Postby dbhguru » Mon Nov 29, 2010 2:39 pm

Jenny,

   The magic that Fisher describes on his and Peterson's Smoky Mountain treks is still very much present in the non-hemlock areas, and would still be there in the hemlock zones were it not for the fact that those magnificent hemlocks are mostly gone. They stand now as the ghostly skeletons of what were once the mightiest eastern hemlocks on the planet.

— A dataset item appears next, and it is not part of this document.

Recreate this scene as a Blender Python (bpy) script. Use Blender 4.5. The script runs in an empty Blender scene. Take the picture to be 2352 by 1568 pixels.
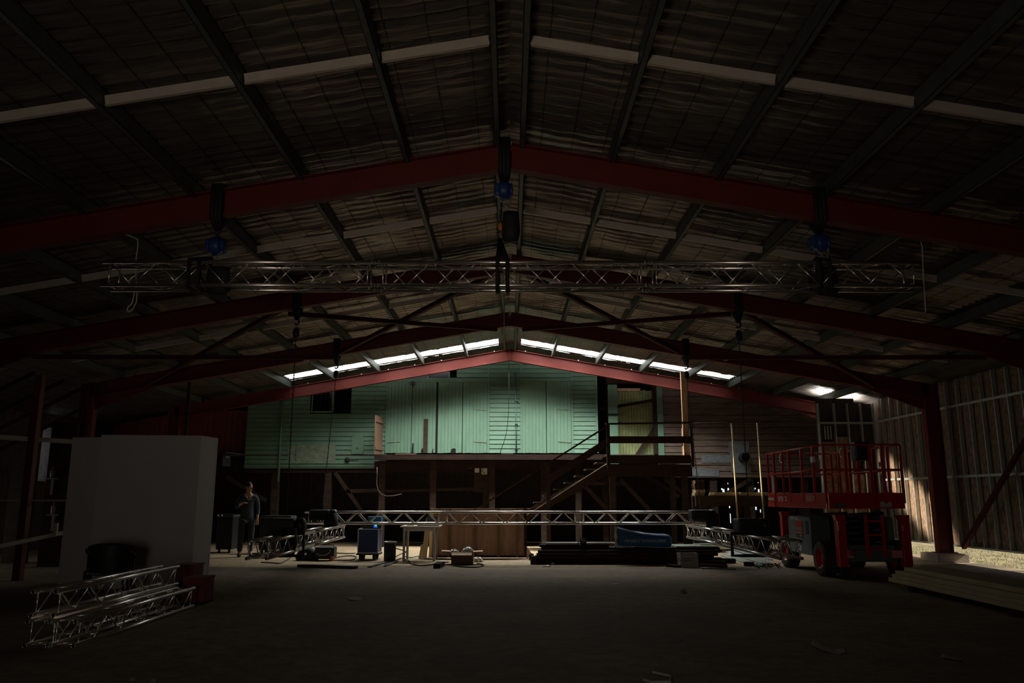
import bpy, bmesh, math, random
from mathutils import Vector, Matrix, Euler, noise
random.seed(7)
SC = bpy.context.scene
COL = SC.collection
PI = math.pi
# ------------------------------------------------------------------ camera
FPX = 1829.0
PITCH = math.radians(11.01)
YAW = math.radians(-0.157)
CAMZ = 1.55
cd = bpy.data.cameras.new('camera')
cam = bpy.data.objects.new('camera', cd)
COL.objects.link(cam)
cam.location = (0, 0, CAMZ)
cam.rotation_euler = (PI / 2 + PITCH, 0, YAW)
cd.sensor_width = 36
cd.lens = FPX * 36 / 2352
cd.clip_start = 0.05
cd.clip_end = 200
SC.camera = cam
RCAM = Euler((PI / 2 + PITCH, 0, YAW)).to_matrix()


def ray(px, py):
    return RCAM @ Vector(((px - 1176) / FPX, (784 - py) / FPX, -1.0))


def at(px, py, Y):
    d = ray(px, py)
    return Vector((0, 0, CAMZ)) + d * (Y / d.y)


def atz(px, py, z=0.0):
    d = ray(px, py)
    return Vector((0, 0, CAMZ)) + d * ((z - CAMZ) / d.z)


# ------------------------------------------------------------------ materials
MATS = {}


def mat(name, col, rough=0.6, metal=0.0, var=0.25, scale=6.0, bump=0.0, bscale=40.0,
        stretch=(1, 1, 1), spec=0.4, emit=None, estr=0.0, coat=0.0):
    if name in MATS:
        return MATS[name]
    m = bpy.data.materials.new(name)
    m.use_nodes = True
    nt = m.node_tree
    b = nt.nodes['Principled BSDF']
    b.inputs['Roughness'].default_value = rough
    b.inputs['Metallic'].default_value = metal
    b.inputs['Specular IOR Level'].default_value = spec
    if coat:
        b.inputs['Coat Weight'].default_value = coat
    tc = nt.nodes.new('ShaderNodeTexCoord')
    mp = nt.nodes.new('ShaderNodeMapping')
    mp.inputs['Scale'].default_value = stretch
    nt.links.new(tc.outputs['Object'], mp.inputs['Vector'])
    nz = nt.nodes.new('ShaderNodeTexNoise')
    nz.inputs['Scale'].default_value = scale
    nz.inputs['Detail'].default_value = 5
    nz.inputs['Roughness'].default_value = 0.65
    nt.links.new(mp.outputs['Vector'], nz.inputs['Vector'])
    cr = nt.nodes.new('ShaderNodeValToRGB')
    lo = [max(0, c * (1 - var)) for c in col]
    hi = [min(1, c * (1 + var)) for c in col]
    cr.color_ramp.elements[0].position = 0.3
    cr.color_ramp.elements[1].position = 0.7
    cr.color_ramp.elements[0].color = (*lo, 1)
    cr.color_ramp.elements[1].color = (*hi, 1)
    nt.links.new(nz.outputs['Fac'], cr.inputs['Fac'])
    nt.links.new(cr.outputs['Color'], b.inputs['Base Color'])
    if bump:
        n2 = nt.nodes.new('ShaderNodeTexNoise')
        n2.inputs['Scale'].default_value = bscale
        n2.inputs['Detail'].default_value = 4
        nt.links.new(mp.outputs['Vector'], n2.inputs['Vector'])
        bp = nt.nodes.new('ShaderNodeBump')
        bp.inputs['Strength'].default_value = bump
        bp.inputs['Distance'].default_value = 0.02
        nt.links.new(n2.outputs['Fac'], bp.inputs['Height'])
        nt.links.new(bp.outputs['Normal'], b.inputs['Normal'])
    if emit:
        b.inputs['Emission Color'].default_value = (*emit, 1)
        b.inputs['Emission Strength'].default_value = estr
    MATS[name] = m
    return m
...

   In Fisher's description of tree heights, read his account as impressionistic. One hundred feet is largely symbolic of a tall eastern tree to many folks. In ENTS, we would hardly pay attention to a 100-foot tall tree for a couple dozen species in the Smokies. Depending on the species, we begin to take notice at between 130 and 150 feet. We now have tree heights in the Smokies confirmed to about 188.5 feet in the white pine and 187.5 feet in the tuliptree. The tallest hemlock was the Usis Hemlock, climbed by Will. It was slightly over 173 feet. Still, the actual numbers do not detract from the description of the magic experienced by Fisher and Peterson.

   If you haven't seen the Smokies, there is no other eastern forest I would rate higher. They stand supreme. They are a must to visit. But you need to see them with someone who intimately knows those mountains and most importantly the tree species and where to find them at their best. Of course I speak of no then than Will Blozan.